Begin Extracted entries

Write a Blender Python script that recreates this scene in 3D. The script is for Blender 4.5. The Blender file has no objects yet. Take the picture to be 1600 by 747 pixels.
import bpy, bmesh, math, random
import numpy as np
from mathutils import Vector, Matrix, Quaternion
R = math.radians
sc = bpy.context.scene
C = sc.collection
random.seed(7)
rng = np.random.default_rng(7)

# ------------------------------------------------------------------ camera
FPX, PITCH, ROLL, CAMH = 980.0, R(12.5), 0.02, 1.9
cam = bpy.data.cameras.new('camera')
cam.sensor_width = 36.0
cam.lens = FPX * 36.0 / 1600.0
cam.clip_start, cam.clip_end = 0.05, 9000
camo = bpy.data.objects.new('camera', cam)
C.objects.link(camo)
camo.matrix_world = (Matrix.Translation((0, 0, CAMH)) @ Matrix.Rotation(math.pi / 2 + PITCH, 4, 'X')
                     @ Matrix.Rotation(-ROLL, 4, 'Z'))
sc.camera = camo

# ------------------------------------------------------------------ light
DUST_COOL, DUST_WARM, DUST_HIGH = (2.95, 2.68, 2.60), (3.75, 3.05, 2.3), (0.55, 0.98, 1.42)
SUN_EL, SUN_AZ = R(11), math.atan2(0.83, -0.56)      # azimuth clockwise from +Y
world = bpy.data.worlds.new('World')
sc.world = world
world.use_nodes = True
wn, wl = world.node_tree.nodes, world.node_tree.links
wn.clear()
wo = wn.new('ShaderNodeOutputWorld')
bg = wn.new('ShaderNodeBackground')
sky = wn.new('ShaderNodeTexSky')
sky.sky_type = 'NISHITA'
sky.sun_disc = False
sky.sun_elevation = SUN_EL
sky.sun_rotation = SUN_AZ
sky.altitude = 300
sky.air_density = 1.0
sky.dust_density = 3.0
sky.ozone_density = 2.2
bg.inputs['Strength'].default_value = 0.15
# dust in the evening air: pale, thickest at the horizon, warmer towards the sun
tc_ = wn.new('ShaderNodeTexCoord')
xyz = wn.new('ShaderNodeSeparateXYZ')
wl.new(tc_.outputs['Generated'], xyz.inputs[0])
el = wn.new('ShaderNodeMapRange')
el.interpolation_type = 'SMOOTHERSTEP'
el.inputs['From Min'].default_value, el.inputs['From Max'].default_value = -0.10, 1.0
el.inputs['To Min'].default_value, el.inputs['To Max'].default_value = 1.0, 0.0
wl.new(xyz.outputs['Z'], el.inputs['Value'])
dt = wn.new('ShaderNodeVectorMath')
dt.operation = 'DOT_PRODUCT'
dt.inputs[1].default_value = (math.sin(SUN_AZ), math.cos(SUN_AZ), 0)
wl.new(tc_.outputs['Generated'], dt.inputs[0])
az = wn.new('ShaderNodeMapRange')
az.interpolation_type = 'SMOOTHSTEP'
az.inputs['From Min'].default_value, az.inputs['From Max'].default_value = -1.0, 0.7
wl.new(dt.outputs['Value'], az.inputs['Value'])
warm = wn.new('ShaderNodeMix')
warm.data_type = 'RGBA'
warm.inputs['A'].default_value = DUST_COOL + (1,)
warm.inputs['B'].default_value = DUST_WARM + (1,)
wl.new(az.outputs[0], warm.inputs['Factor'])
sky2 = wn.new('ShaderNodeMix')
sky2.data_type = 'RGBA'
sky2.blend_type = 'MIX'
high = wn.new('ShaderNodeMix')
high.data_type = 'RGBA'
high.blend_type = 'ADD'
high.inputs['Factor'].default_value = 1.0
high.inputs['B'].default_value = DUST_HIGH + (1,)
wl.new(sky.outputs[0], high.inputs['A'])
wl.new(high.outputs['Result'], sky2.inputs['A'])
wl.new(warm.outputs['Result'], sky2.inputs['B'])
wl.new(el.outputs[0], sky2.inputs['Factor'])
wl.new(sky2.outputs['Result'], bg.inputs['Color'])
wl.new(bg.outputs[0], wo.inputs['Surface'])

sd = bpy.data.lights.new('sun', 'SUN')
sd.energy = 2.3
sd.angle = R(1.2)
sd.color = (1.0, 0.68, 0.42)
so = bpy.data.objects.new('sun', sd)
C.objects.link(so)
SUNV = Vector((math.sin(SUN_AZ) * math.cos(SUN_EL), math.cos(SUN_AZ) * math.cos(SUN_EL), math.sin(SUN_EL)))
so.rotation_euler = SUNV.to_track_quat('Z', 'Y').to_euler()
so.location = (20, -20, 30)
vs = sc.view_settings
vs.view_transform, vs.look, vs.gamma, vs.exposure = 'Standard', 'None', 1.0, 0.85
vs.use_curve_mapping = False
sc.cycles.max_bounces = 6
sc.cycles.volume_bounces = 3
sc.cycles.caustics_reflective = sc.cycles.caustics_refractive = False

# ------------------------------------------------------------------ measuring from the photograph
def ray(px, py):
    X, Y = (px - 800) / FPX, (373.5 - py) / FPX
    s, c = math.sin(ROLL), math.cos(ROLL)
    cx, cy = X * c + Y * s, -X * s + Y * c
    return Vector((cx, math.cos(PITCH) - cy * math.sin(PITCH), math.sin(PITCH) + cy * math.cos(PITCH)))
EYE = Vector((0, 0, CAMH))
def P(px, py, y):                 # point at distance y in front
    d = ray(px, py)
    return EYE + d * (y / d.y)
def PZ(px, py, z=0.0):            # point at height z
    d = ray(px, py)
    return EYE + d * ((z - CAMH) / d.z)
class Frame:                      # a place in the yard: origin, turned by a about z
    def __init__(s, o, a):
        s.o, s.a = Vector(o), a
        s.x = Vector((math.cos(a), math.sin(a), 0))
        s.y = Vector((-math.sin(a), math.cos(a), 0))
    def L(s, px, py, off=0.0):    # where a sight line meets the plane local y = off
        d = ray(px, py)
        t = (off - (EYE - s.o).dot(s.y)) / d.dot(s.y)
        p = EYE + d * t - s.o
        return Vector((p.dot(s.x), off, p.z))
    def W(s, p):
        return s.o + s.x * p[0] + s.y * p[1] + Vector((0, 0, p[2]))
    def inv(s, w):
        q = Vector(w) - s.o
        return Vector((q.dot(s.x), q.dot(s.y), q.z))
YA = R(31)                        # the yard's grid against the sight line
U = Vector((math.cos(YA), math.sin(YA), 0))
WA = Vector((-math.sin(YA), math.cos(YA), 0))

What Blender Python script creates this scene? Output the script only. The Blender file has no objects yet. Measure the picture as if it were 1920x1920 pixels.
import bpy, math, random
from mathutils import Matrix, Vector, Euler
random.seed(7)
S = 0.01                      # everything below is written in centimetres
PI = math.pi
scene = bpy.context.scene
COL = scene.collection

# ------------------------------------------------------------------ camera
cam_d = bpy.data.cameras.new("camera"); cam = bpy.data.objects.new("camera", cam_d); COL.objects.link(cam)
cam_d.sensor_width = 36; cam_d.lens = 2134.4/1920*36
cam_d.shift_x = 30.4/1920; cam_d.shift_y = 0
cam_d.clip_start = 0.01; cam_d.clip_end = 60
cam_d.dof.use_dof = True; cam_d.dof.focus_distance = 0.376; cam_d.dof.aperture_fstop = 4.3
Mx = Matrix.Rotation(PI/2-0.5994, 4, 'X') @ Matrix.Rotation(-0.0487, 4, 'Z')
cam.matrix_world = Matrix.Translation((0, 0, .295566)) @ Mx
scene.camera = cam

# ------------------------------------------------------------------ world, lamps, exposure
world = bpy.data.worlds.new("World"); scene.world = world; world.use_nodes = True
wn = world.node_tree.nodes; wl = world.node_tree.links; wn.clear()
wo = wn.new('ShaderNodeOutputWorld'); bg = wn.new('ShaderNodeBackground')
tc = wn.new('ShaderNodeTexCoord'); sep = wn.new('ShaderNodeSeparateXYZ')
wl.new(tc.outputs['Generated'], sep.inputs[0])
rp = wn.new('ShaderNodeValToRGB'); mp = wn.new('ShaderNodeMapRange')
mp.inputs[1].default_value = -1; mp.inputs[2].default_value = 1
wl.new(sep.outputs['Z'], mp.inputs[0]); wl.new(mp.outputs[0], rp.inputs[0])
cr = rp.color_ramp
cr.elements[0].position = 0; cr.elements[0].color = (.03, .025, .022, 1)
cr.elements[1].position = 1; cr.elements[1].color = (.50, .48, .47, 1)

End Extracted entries

### Description of the task
Within the listing above, locate the line containing "What Blender Python" and the line containing "scene.camera = cam". Reproduce those two lines and all lines between them exactly, with nothing added.

### Solution to this task
What Blender Python script creates this scene? Output the script only. The Blender file has no objects yet. Measure the picture as if it were 1920x1920 pixels.
import bpy, math, random
from mathutils import Matrix, Vector, Euler
random.seed(7)
S = 0.01                      # everything below is written in centimetres
PI = math.pi
scene = bpy.context.scene
COL = scene.collection

# ------------------------------------------------------------------ camera
cam_d = bpy.data.cameras.new("camera"); cam = bpy.data.objects.new("camera", cam_d); COL.objects.link(cam)
cam_d.sensor_width = 36; cam_d.lens = 2134.4/1920*36
cam_d.shift_x = 30.4/1920; cam_d.shift_y = 0
cam_d.clip_start = 0.01; cam_d.clip_end = 60
cam_d.dof.use_dof = True; cam_d.dof.focus_distance = 0.376; cam_d.dof.aperture_fstop = 4.3
Mx = Matrix.Rotation(PI/2-0.5994, 4, 'X') @ Matrix.Rotation(-0.0487, 4, 'Z')
cam.matrix_world = Matrix.Translation((0, 0, .295566)) @ Mx
scene.camera = cam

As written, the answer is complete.